Technology’s promise to the world was — make our lives easier.  To save us time so we can do the things that we want to do.  Play with our kids.  Go to a ball game.  Read.  Computers were supposed to give us the tools necessary to work faster, so we may indulge in the luxury of time. 

Well — we all know that’s crap.

Now my rant for the day.  All I wanted was to download a digital audio book to my I-Pod.  My local library has an online system where one can download free software and use it to transfer an audio book to your computer or other listening device.  Doesn’t sound too difficult right?

I received my answer three hours later.

The library download software was the easy part.  Took me five minutes to install it.  Took longer to download the actual book, but still a reasonable amount of time.   Then I loaded my trusty I-Tunes software as I hooked up my I-Pod to the computer… 

I noticed my I-Tunes software needed to be ‘upgrated’ to the next version to run the audio book.  The download was 92 megs!  My first attempt failed to install after thirty minutes of waiting. 

Tried again.  Thirty minutes pasted.  Another failure. 

Restared the computer.  This time thirty minutes yielded the result I wanted.  Now to transfer the book…
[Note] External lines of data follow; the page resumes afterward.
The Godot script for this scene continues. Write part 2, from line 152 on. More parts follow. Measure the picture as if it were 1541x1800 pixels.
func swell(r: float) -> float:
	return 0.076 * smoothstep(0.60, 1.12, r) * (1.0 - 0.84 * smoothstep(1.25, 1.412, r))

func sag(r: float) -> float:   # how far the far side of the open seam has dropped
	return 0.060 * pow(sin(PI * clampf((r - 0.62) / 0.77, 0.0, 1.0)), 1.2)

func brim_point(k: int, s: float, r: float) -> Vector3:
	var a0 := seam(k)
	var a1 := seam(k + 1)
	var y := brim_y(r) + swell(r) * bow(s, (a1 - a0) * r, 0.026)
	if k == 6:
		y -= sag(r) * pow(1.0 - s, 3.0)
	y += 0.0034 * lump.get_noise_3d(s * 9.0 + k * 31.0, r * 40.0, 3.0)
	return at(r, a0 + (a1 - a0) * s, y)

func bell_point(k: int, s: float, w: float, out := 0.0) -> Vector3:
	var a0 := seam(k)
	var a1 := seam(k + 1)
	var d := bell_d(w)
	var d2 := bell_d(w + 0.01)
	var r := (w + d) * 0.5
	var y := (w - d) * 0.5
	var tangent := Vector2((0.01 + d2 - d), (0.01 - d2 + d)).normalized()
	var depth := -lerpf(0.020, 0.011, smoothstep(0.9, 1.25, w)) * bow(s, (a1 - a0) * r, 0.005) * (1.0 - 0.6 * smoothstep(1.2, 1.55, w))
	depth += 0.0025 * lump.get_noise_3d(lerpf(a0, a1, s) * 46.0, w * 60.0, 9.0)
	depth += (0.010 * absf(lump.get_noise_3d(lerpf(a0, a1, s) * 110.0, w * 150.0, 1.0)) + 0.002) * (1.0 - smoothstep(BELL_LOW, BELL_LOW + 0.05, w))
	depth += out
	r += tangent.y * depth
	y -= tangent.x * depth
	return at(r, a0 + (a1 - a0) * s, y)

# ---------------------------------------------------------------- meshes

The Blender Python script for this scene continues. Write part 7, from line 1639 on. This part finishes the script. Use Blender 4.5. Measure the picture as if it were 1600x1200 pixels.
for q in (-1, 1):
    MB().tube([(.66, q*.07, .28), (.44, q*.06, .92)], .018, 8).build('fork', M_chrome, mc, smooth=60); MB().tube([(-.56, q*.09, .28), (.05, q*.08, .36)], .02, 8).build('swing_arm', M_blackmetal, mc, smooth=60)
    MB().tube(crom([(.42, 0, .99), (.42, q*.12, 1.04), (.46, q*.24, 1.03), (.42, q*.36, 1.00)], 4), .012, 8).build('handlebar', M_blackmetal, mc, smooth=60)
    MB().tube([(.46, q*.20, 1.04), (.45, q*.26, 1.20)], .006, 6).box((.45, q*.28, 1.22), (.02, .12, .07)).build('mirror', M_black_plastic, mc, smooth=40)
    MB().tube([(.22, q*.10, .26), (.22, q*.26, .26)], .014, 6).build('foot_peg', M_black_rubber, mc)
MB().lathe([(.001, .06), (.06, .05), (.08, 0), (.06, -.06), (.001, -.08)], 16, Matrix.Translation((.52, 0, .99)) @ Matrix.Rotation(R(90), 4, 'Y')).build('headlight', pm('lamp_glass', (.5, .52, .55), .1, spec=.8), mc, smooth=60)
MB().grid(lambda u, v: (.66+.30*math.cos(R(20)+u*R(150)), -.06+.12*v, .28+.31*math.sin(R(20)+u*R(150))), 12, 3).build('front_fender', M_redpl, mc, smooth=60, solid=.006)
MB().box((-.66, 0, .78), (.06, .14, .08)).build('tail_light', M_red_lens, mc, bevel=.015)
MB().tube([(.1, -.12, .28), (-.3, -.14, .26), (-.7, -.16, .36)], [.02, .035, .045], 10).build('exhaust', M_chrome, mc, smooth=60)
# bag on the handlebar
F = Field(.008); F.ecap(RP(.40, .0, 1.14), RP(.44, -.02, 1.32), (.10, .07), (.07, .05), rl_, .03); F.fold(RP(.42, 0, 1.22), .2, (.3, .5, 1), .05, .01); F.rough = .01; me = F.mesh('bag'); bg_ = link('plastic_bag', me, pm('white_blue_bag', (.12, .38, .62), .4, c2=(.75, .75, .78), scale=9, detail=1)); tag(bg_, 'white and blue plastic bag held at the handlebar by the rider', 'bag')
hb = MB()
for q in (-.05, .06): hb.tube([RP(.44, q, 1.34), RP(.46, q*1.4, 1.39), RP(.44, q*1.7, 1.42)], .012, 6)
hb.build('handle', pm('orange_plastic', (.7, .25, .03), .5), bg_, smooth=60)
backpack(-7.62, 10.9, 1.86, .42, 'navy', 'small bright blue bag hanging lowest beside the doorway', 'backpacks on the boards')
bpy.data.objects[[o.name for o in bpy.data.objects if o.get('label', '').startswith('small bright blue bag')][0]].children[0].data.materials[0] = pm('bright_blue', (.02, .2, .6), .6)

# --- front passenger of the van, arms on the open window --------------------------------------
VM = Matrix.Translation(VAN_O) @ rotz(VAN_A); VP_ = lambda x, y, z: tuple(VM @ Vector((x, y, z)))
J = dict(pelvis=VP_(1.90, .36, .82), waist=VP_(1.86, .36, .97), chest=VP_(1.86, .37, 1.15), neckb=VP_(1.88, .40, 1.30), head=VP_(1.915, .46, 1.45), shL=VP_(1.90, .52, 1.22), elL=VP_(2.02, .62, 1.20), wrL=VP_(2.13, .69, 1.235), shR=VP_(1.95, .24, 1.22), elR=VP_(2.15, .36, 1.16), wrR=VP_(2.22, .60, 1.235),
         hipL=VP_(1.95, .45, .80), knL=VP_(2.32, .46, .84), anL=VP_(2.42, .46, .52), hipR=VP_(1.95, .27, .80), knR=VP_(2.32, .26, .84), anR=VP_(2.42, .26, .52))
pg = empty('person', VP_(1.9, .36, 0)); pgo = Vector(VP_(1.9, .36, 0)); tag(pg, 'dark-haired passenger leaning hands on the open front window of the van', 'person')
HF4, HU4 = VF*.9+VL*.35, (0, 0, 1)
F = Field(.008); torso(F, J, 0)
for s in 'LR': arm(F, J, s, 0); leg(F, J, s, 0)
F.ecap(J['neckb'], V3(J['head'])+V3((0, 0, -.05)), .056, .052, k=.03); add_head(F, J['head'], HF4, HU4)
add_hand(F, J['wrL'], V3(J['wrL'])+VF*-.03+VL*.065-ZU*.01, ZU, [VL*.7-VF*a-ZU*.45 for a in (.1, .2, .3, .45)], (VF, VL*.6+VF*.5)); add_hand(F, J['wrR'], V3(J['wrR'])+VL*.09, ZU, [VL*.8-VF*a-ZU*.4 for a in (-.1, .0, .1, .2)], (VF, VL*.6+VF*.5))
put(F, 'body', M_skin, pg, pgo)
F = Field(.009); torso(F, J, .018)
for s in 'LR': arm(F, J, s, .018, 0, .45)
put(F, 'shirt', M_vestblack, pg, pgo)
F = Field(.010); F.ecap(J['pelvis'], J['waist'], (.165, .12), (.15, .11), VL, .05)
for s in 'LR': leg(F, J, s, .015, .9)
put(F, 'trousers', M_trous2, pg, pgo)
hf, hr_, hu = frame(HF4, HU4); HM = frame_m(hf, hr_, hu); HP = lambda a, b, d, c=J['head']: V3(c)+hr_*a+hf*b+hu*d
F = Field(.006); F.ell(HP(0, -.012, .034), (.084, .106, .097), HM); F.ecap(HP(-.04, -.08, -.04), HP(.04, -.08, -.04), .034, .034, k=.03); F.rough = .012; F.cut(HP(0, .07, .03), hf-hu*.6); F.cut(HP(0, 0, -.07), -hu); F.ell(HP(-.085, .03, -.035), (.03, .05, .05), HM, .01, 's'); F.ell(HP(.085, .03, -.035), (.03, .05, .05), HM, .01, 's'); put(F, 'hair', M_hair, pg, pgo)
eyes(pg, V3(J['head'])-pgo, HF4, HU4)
The book download software tells me I must change the I-Tunes input setting before continuing.  I click the help button that tells me how to do all this.  I get the sucker switched.  Now I can download the book into my I-Pod.

No.  Not enough room.  Seriously?  Not enough room?  It’s an audio book not Halo 3.  So I dump my favorite  songs off my I-Pod just so I could fit this sucker in. 

Still not enough room.  Okay.  So I only download half the book.  Nope.  I try loading the three of ten parts.  Nope.  One part?  Yes I can do that.  The download program starts to activate my I-Pod and loads the book in.

Now an error message.  This device isn’t compatable.  What?  What the f*ck?  The book download software spells out every device that’s compatable.  My I-Pod shuffle was listed.  Swear to God.

To heck with this.  I gave up.  If I had just gone to the library and checked out the stupid book, I could have spent the next three hours actually reading the thing.

Yes.  Computers are a waste of time.